WORK TO COMPLETE: Please repeat only the stretch of records running from the first line through the line that contains "scene.camera = cam".

[Data entries]
>> start

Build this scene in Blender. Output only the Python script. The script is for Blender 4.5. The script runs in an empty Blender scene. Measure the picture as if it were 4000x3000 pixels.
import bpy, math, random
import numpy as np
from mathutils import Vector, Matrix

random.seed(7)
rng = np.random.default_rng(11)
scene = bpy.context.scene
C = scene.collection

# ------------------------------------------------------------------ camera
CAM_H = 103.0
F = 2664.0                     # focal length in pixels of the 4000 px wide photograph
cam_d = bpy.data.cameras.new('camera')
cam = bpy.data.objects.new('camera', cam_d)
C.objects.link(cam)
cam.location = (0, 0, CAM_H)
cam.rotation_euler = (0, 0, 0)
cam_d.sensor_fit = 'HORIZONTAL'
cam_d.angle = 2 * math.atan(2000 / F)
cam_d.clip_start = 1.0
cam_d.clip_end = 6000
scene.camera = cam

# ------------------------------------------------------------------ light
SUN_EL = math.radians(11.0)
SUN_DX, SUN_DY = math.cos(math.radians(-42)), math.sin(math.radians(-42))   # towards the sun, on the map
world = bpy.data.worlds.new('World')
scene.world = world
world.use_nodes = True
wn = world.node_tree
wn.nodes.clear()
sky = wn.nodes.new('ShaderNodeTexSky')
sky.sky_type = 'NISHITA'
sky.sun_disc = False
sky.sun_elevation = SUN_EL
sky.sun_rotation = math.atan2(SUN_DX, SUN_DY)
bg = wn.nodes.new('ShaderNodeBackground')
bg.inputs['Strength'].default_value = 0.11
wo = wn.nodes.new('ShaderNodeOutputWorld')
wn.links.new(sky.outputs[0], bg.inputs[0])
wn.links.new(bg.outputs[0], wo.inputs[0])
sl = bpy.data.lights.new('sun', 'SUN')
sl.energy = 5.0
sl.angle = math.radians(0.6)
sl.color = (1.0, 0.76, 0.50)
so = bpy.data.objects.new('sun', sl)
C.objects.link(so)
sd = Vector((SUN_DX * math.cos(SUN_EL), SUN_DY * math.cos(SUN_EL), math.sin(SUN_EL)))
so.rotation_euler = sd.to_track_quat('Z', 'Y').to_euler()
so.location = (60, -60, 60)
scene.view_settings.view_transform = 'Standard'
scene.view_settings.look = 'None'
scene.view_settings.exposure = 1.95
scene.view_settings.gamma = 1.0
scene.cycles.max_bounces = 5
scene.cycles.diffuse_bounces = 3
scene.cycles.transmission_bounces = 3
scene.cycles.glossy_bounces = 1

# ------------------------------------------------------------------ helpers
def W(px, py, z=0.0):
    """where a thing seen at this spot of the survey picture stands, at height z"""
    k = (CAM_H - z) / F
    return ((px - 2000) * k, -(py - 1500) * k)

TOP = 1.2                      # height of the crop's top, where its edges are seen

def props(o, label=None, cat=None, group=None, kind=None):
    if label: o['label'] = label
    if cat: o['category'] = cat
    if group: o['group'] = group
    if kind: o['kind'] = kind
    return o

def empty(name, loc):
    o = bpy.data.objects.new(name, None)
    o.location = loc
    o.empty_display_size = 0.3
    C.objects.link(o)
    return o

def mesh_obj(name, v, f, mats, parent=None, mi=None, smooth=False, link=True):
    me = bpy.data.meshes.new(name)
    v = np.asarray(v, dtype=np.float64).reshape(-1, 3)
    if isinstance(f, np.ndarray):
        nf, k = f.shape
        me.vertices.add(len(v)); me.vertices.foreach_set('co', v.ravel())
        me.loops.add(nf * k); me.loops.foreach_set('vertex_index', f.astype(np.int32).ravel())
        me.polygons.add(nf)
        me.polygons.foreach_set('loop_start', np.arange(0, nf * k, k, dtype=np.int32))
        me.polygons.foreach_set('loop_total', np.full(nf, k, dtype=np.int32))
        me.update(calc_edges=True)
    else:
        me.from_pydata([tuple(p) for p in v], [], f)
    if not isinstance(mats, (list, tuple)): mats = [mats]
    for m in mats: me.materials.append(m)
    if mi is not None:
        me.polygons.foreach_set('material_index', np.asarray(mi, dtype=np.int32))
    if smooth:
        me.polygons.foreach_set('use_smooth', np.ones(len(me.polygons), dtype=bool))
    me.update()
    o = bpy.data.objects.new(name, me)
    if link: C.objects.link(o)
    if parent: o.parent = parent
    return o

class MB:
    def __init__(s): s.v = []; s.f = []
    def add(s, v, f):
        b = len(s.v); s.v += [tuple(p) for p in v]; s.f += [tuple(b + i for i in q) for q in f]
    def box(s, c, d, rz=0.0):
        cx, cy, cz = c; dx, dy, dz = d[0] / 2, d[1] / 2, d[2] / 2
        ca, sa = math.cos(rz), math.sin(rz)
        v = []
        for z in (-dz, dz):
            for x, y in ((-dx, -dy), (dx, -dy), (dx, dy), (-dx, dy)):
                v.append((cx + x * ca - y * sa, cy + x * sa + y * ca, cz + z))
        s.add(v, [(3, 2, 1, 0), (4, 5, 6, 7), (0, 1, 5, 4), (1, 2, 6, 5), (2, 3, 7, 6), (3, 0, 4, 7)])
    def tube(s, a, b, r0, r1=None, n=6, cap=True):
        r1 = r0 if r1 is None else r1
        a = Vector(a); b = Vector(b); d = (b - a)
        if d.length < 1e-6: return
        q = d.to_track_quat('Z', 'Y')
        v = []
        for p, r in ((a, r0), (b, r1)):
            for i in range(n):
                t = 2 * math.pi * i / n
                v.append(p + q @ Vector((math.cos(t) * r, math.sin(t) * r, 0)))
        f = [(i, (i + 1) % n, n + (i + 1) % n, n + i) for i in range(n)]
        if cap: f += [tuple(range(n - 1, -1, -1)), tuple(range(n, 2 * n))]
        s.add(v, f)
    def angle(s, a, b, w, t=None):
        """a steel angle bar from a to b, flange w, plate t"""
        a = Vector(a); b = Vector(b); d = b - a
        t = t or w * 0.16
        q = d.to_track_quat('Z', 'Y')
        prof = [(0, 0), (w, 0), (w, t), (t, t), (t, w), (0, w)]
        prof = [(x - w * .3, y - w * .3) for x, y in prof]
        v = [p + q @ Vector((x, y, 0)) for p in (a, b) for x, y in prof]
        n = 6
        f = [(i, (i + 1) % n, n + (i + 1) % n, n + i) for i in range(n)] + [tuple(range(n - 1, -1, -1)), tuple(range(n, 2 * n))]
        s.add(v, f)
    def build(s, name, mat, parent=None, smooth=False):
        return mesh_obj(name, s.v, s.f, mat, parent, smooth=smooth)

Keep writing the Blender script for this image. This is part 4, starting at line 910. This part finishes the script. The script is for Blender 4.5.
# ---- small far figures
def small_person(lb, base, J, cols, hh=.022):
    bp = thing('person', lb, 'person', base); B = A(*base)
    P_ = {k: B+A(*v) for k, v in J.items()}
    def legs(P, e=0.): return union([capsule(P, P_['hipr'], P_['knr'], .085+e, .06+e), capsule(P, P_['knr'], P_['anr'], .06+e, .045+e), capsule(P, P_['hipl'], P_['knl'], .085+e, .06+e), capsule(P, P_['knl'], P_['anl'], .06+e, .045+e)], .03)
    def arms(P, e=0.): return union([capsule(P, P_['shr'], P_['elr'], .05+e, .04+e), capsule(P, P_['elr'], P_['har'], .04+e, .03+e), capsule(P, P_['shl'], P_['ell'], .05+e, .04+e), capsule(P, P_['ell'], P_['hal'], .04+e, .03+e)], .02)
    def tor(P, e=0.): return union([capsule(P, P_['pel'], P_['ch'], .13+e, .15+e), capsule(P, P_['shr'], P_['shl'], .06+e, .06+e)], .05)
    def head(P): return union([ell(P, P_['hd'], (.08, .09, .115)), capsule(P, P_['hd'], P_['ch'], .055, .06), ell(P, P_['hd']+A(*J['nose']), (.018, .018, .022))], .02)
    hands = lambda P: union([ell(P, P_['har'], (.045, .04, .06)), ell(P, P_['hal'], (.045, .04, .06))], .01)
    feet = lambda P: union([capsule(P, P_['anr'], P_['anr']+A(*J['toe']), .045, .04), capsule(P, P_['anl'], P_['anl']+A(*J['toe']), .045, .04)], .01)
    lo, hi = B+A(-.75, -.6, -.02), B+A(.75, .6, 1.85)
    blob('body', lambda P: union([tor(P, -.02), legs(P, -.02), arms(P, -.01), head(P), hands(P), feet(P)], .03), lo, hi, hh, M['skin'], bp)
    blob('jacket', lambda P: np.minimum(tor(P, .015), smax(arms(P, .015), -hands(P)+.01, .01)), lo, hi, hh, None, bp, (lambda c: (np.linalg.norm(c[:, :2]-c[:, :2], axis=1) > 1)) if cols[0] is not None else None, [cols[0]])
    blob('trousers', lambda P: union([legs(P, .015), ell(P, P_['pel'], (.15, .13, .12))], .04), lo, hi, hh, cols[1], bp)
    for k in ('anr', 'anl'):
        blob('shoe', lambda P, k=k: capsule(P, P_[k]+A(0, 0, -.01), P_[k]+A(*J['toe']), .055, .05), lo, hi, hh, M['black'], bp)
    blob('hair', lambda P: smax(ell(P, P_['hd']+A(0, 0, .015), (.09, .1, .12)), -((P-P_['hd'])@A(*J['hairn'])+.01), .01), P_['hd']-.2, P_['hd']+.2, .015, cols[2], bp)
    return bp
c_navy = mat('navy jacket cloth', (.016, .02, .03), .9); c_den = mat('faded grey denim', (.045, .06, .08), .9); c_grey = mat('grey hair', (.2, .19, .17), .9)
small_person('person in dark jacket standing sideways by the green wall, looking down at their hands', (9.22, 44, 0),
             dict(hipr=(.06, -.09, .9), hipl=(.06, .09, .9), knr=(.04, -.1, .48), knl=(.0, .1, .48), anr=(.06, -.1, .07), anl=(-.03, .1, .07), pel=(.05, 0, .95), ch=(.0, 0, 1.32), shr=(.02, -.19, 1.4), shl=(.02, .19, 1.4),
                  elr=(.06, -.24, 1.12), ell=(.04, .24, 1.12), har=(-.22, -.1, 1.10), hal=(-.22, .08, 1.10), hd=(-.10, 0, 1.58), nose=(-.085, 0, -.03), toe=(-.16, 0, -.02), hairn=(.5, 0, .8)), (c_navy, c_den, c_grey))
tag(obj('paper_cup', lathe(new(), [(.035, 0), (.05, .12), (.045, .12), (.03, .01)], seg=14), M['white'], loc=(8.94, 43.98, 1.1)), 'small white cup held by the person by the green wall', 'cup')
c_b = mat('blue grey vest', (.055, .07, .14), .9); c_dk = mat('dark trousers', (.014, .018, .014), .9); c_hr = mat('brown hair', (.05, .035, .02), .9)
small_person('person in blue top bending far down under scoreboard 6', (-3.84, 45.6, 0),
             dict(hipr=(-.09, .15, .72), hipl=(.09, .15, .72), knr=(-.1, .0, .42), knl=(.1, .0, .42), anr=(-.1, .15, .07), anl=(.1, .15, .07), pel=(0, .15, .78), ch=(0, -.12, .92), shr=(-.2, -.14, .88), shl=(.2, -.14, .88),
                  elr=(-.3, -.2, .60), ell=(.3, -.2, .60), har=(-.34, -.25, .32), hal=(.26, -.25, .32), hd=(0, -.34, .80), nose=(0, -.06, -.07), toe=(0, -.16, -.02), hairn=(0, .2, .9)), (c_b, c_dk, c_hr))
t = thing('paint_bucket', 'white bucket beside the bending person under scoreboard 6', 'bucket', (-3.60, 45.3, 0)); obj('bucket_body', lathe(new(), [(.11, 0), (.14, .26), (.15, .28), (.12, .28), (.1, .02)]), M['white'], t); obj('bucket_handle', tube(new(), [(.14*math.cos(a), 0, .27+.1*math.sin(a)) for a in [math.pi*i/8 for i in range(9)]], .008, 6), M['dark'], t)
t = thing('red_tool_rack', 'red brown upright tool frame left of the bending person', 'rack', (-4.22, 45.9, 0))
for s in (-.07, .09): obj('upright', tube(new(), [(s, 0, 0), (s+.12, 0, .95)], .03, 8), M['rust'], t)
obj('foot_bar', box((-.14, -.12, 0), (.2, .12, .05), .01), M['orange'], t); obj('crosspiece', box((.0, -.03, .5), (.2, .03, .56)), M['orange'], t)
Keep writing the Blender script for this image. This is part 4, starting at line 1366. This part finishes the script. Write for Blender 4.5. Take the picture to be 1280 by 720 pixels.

>> end

THE COMPLETED TASK:
Build this scene in Blender. Output only the Python script. The script is for Blender 4.5. The script runs in an empty Blender scene. Measure the picture as if it were 4000x3000 pixels.
import bpy, math, random
import numpy as np
from mathutils import Vector, Matrix

random.seed(7)
rng = np.random.default_rng(11)
scene = bpy.context.scene
C = scene.collection

# ------------------------------------------------------------------ camera
CAM_H = 103.0
F = 2664.0                     # focal length in pixels of the 4000 px wide photograph
cam_d = bpy.data.cameras.new('camera')
cam = bpy.data.objects.new('camera', cam_d)
C.objects.link(cam)
cam.location = (0, 0, CAM_H)
cam.rotation_euler = (0, 0, 0)
cam_d.sensor_fit = 'HORIZONTAL'
cam_d.angle = 2 * math.atan(2000 / F)
cam_d.clip_start = 1.0
cam_d.clip_end = 6000
scene.camera = cam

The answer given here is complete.